Estimates of the numbers involved vary. To pick up Alex Fergusson’s earlier point, I believe that there are between 3,000 and 4,000 owner-occupier crofter crofts and know that the figure of 700 has been bandied about for crofts in multiple ownership. We believe that the actual figure might be slightly higher, at 808, but if it will assist, we can clarify the exact number for the committee and members as we move towards stage 2. The issue is another that falls outwith the scope of the bill but which we recognise needs to be addressed, and I hope that members whose constituents are affected will note that. The bill deliberately has a tight focus to address a key issue and our view is that, unfortunately, any deviation to cover such a substantive issue would not necessarily respect the expedited procedure that is being applied to the bill, on which there is clearly a consensus to address the existing decrofting issue.

The figure of 700 was not really bandied about as such. It was an unknown figure when the question was first asked of the Scottish Government on 15th May and one that was supplied at a later date (22nd May) by an official from the Crofting Commission. One would have thought, at the time, that this would therefore have been a fairly accurate and reliable figure. However, as we have seen it is a moving target as the Crofting Commission check and reduce the number of owner-occupier crofters thus increasing the number of owner-occupiers who are not owner-occupier crofters. Paul Wheelhouse recognises that 808 may not be the exact number and this has still to be clarified. It is amazing that we are now so many weeks down the line and such clarity has still to be given.
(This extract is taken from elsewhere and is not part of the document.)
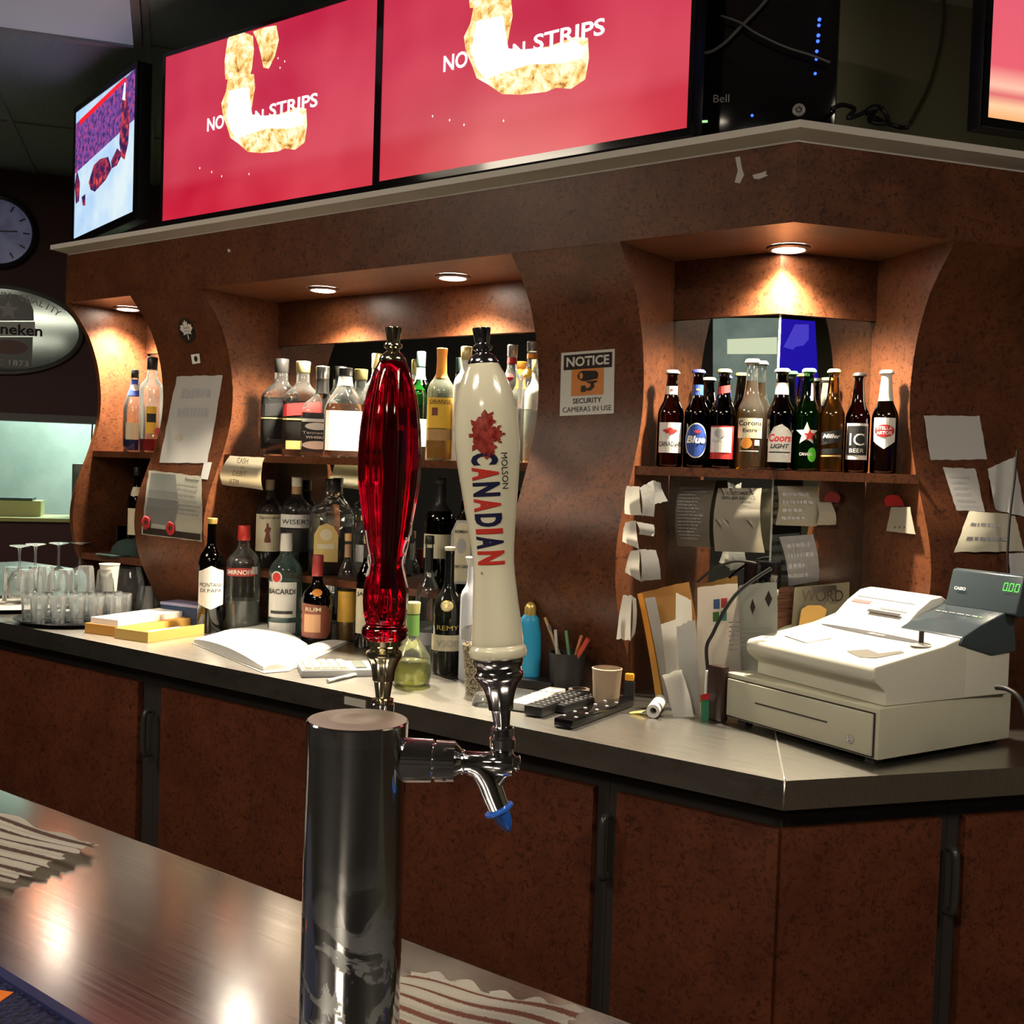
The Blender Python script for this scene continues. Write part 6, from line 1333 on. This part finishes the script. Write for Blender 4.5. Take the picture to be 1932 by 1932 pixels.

Paul Wheelhouse did not answer the second part of Rob Gibson’s question, i.e how many owner-occupiers (who are not owner-occupier crofters) are caught up in decrofting problems. Rob Gibson had asked the same question on 22nd May and at that time Paul Wheelhouse said:-

I am happy to try and establish, after the meeting, whether there are any statistics that would give us an idea about how many crofters might be affected. I apologise that I do not have the numbers in front of me now.

This, I would suggest, is a more important figure to be clarified than the total number of owner-occupiers in existence. Perhaps MSPs need to press for an answer on this question at the final debate on the Crofting (Amendment) (Scotland) Bill on Tuesday 25th June. It has been dodged by the Minister at least twice now during the passage of the Bill. It may not be directly relevant to the Bill as the Bill does not deal with those decrofting problems. But it might highlight the real need for a swift Crofting (Amendment No. 2) (Scotland) Bill to resolve the plight of the owner-occupiers, not to mention the ‘aliens‘, who still will not be able to decroft once the first of those two Bills becomes an Act.

There was also an implication by Paul Wheelhouse that this is a new decrofting issue. It should be remembered that the decrofting problem faced by owner-occupiers actually pre-dates the one faced by owner-occupier crofters albeit by 7 days.